Wednesday, May 24, 2017
JACKSON The fight to fully fund the Mississippi Adequate Education Program continues in the courtroom, as two Democrats filed a lawsuit against the governor, the state fiscal officer, the Mississippi Department of Education and the state treasurer. At this point, minority members of the Legislature, with its supermajority opposed to MAEP, have few options other than the courts.
Rep. Bryant Clark, D-Pickens, and Sen. John Horhn, D-Jackson, represented by the Southern Poverty Law Center, sued the state's executive officers responsible for mid-year budget cuts, which chopped almost $20 million from the Mississippi Adequate Education Program, the state's school-funding formula.
The two legislators' complaint focuses on enforcing the separation of powers between the legislative and executive branches of state government. They claim that the code section in Mississippi's state law that allows the governor and the executive branch to make mid-year budget cuts actually violates their constitutional charge as lawmakers to control the budget.
State law allows the state fiscal officer, currently Laura Jackson, who reports to the governor, to disapprove, reduce or revise the general and special funds to state agencies as long as cuts are no more than five percent.
If Jackson finds that "funds will not be available within the period for which the budget is drawn, or if at any time (s)he finds that the requested expenditures, or any part thereof, are not authorized by law," she will report those actions to the Legislative Budget Office."
Clark and Horhn allege that this part of state law allows the executive branch to infringe on the budget-making authority vested in the state Legislature. "In contrast, 'budget control' is an executive function, and is entirely separate from the budget-making process," the complaint says.
'Gray and Fuzzy Areas'
Separation-of-powers arguments are notoriously "gray and fuzzy areas" Mississippi College constitutional-law professor Matt Steffey says.
While holding court and writing and passing laws are clear functions of the judicial and legislative branches, respectively, the administrative agencies and quasi-government organizations that exist in the median are not so obviously controlled, Steffey told the Jackson Free Press.
The executive branch for the most part controls state agencies, either through appointing board members to manage the agency or directly managing it. Like most southern states, the governor is relatively weak in Mississippi. Gov. Phil Bryant does not have the power to fire state officials such as the attorney general or the insurance commissioner, for example.
While separation-of-powers cases can be fuzzy, Steffey said that Clark's and Horhn's challenge is odd. "The weird thing about this particular argument is that the legislators are challenging a law they passed," Steffey said in an interview.
Steffey used the example of a few minority-party U.S. congressmen who went to the courts right before the Gulf War, trying to get the judiciary branch to stop President George H.W. Bush from going to war.
"The judge said, 'Wait a minute, if you want to stop him ... if you think that war-making power belongs in Congress—then use it," Steffey said.

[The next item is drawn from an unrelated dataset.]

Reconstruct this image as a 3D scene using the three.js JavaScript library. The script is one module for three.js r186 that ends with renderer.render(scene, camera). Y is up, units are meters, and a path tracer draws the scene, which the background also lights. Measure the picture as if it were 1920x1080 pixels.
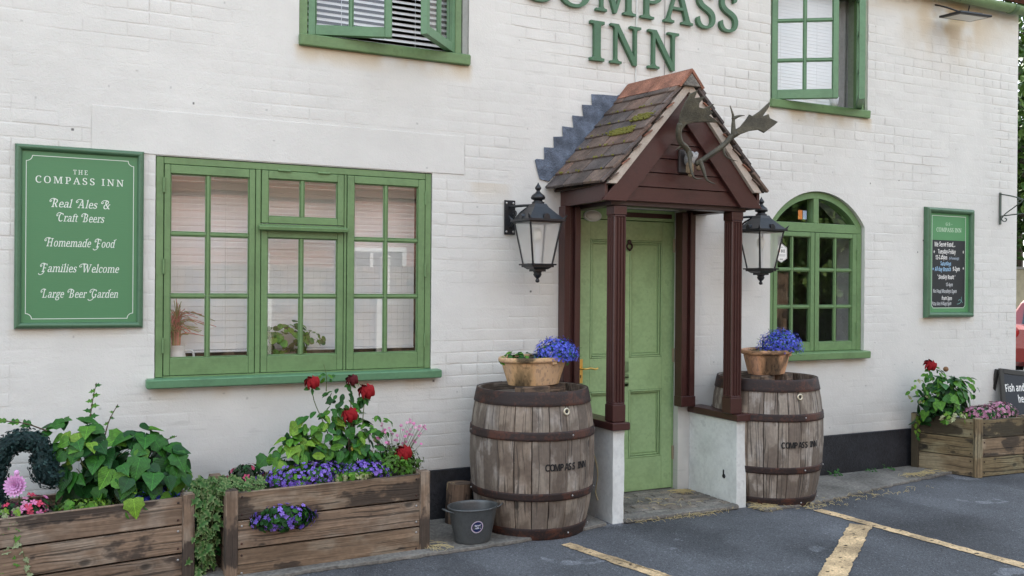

Essentially, a "separation of powers" challenge coming from members of one of the branches of government is much harder to get through a court than if an outside party brings a similar challenge. A group of school districts did challenge the State back in 2014, alleging that the Legislature was not passing its own law to fully fund public education. Former Gov. Ronnie Musgrove, a Democrat, appealed to the Mississippi Supreme Court for these school districts last week.
Mandate or Not?
On May 17, Musgrove argued that Section 201 of Mississippi's Constitution requires the Legislature to fully fund MAEP. Section 201 says, "The Legislature shall, by general law, provide for the establishment, maintenance and support of free public schools upon such conditions and limitations as the Legislature may prescribe."
Musgrove argued to the Mississippi Supreme Court that the word "shall" creates a mandate for the Legislature to fully fund the schools.
"It is a mandate because in (the) Pascagoula School District (case), this court said it was a mandate .... It is a mandate to establish, maintain and support a system of free and public schools," Musgrove argued.
Justice Jess Dickinson asked Musgrove what he wanted the court to do if he won his case. "You're suggesting we go down the path of becoming the appropriator that we order the funds to be paid and skip over the Legislature?" Dickinson asked.
"Your honor, it would be the same situation in any event that the Legislature failed to abide by a constitutionally mandated obligation," Musgrove said.
"Again, there is no excuse for failing to appropriate for the judiciary (branch) or the district attorneys—those are all constitutionally mandated statutes."
The state, represented by Justin Matheny, argued that Section 201 of the state's constitution is not a forcible mandate for the Legislature to appropriate specific amounts of money to school districts in the future.
"One Legislature, specifically in this case the 2006 Legislature, cannot control what future Legislatures must appropriate to school districts," Matheny told the court.
Musgrove told reporters after an hour of arguments that even if the Legislature changed the funding formula, which is within its discretion, lawmakers would still have to fully fund it. That conclusion, he said, is based on how he reads Section 201.
"The whole idea that you would pass a funding formula that complied with Section 201 of the Constitution and then put a paragraph in that says we can fund it at whatever level we choose, that's not complying with the Constitution," Musgrove told reporters.